*The problem*: Copy out all lines that hold "scene".
────
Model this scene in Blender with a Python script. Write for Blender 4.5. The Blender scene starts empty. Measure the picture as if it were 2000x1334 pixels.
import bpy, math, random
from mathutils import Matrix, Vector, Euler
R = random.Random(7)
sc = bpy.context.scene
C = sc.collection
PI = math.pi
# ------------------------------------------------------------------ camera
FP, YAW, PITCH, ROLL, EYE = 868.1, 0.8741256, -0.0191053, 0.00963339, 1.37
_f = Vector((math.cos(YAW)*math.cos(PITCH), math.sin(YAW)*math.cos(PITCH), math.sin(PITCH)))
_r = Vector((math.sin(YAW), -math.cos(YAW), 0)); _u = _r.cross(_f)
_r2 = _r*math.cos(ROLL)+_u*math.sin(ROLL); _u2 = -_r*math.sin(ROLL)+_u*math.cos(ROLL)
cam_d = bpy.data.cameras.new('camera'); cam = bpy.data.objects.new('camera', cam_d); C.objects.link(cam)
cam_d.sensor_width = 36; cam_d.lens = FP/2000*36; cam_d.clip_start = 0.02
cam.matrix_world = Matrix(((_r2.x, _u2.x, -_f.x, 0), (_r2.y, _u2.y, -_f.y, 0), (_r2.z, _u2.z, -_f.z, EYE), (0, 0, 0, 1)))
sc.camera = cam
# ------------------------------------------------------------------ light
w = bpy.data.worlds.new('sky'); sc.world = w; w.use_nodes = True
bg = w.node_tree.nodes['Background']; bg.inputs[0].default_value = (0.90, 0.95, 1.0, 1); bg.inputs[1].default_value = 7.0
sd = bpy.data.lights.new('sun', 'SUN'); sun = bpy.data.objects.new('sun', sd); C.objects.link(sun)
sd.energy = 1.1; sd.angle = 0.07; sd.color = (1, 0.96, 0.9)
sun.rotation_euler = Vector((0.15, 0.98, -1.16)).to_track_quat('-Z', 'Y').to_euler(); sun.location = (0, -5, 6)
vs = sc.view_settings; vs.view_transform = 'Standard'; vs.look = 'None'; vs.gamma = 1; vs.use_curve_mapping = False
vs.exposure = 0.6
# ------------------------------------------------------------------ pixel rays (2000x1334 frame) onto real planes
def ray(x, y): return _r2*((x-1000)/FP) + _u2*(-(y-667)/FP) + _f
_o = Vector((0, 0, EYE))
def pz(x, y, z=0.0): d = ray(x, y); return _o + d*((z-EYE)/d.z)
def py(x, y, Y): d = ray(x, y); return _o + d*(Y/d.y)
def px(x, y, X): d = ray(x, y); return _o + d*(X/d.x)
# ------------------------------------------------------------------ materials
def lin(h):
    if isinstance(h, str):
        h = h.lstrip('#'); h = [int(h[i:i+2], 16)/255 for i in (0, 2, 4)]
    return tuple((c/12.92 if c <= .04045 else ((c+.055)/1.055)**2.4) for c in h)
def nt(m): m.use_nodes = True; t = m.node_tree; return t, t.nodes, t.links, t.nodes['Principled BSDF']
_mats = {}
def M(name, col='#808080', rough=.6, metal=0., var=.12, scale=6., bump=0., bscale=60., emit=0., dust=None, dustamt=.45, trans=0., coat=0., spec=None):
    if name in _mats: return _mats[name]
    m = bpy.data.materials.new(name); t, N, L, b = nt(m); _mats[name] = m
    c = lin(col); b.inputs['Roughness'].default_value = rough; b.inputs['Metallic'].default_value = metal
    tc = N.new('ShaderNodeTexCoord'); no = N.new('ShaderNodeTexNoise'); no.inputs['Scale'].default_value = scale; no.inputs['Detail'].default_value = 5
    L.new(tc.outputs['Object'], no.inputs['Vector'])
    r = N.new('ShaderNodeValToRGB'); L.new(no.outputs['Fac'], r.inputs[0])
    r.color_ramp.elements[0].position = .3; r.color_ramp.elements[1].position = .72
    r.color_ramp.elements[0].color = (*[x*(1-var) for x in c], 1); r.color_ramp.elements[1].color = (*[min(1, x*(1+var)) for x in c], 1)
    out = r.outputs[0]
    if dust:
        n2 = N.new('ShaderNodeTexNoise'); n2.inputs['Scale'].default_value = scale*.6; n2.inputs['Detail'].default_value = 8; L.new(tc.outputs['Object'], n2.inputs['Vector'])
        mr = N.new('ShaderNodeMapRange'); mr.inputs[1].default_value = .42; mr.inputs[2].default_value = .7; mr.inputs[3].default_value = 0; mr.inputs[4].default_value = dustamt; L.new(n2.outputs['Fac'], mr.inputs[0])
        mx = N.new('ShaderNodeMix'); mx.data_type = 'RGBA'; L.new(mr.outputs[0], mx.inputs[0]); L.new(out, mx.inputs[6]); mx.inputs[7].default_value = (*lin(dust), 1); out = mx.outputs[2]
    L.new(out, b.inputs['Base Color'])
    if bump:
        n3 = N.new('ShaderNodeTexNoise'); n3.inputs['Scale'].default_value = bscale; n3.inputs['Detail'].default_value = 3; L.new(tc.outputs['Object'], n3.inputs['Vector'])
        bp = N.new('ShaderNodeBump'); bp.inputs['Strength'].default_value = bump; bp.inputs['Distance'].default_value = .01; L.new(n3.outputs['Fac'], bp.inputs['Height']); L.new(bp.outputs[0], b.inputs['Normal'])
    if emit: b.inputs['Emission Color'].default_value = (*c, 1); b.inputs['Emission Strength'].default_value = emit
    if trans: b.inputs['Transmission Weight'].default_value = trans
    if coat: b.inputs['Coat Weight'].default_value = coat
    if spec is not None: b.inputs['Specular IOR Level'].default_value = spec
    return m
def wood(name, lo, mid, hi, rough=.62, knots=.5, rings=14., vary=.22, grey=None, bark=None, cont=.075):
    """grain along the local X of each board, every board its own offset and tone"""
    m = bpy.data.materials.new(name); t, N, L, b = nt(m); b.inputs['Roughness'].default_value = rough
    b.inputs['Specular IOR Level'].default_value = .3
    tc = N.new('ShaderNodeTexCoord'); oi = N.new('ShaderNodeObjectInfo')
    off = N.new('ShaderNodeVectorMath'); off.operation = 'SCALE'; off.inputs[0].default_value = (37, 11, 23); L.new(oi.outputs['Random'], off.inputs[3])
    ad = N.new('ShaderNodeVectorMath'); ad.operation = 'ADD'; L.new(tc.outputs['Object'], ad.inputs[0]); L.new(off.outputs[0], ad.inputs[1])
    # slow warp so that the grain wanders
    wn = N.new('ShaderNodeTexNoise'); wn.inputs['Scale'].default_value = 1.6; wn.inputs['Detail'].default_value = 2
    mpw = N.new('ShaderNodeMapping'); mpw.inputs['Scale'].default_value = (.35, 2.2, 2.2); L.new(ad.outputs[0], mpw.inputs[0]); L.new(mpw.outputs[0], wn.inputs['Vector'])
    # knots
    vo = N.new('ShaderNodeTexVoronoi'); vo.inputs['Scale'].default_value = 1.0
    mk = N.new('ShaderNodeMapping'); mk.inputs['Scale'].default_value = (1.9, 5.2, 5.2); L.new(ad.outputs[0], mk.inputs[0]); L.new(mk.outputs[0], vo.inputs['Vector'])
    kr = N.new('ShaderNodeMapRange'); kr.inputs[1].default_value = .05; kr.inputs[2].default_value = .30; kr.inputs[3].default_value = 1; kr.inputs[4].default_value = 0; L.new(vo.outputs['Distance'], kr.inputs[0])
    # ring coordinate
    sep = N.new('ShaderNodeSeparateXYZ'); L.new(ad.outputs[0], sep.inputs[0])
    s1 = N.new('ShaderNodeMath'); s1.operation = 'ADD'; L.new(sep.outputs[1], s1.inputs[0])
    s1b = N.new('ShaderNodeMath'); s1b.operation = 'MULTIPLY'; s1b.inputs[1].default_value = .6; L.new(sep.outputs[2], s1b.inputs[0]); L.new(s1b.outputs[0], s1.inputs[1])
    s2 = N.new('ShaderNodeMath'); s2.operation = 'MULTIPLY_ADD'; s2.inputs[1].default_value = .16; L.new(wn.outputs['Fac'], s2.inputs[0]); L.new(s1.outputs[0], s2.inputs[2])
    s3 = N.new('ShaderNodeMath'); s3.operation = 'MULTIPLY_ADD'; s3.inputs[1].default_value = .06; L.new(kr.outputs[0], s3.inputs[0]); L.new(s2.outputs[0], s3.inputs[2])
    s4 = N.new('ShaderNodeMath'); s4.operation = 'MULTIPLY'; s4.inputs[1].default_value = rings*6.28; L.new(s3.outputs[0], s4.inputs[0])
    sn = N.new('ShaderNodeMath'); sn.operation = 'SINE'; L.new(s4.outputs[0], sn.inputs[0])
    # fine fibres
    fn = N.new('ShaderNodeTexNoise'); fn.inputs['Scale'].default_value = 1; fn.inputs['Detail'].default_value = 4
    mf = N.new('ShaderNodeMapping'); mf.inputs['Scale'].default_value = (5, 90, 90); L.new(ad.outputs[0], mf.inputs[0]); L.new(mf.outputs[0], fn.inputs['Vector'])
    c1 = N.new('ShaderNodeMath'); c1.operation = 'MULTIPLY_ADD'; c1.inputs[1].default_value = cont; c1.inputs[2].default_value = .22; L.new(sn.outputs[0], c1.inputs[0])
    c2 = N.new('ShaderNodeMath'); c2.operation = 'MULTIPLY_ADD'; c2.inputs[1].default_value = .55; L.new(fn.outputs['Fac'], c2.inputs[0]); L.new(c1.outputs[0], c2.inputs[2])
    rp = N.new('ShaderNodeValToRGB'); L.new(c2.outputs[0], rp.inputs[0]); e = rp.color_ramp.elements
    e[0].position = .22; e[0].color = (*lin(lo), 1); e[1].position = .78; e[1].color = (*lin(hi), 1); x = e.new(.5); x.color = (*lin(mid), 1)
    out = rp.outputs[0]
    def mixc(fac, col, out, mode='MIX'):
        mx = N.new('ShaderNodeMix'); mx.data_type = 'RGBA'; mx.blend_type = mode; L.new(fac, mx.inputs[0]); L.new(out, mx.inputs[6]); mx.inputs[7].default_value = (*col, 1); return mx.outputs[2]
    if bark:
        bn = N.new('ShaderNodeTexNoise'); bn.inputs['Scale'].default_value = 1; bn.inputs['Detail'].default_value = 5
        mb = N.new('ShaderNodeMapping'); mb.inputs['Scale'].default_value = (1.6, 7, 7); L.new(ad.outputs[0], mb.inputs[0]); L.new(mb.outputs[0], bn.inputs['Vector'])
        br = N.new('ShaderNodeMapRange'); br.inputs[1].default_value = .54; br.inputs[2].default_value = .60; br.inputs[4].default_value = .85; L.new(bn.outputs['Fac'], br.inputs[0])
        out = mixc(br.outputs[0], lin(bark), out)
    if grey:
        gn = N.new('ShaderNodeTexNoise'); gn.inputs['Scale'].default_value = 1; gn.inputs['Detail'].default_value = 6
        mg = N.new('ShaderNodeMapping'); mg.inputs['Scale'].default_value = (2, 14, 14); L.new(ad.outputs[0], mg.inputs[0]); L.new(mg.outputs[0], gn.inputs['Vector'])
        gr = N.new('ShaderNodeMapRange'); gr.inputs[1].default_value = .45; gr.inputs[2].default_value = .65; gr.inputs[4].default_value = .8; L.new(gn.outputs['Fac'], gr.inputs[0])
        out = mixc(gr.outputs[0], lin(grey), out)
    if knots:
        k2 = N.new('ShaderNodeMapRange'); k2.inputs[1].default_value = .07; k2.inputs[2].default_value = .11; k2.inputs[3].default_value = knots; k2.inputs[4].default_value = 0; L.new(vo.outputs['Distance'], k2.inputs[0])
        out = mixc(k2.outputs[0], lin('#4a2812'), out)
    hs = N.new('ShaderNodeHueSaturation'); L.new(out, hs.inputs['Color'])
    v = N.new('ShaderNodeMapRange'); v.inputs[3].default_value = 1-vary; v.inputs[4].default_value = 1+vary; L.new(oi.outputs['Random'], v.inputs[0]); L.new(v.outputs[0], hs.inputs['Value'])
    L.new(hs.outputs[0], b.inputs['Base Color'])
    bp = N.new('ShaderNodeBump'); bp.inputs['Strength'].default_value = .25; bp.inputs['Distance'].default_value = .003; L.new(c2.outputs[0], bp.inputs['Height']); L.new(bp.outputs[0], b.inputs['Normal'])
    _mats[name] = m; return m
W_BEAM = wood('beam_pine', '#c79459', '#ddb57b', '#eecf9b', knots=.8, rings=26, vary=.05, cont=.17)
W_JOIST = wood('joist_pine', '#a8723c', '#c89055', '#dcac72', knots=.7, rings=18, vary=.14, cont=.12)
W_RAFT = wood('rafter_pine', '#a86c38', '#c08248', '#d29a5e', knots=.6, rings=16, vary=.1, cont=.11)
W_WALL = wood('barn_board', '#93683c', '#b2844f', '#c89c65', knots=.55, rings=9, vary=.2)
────
*Written response*:
Model this scene in Blender with a Python script. Write for Blender 4.5. The Blender scene starts empty. Measure the picture as if it were 2000x1334 pixels.
sc = bpy.context.scene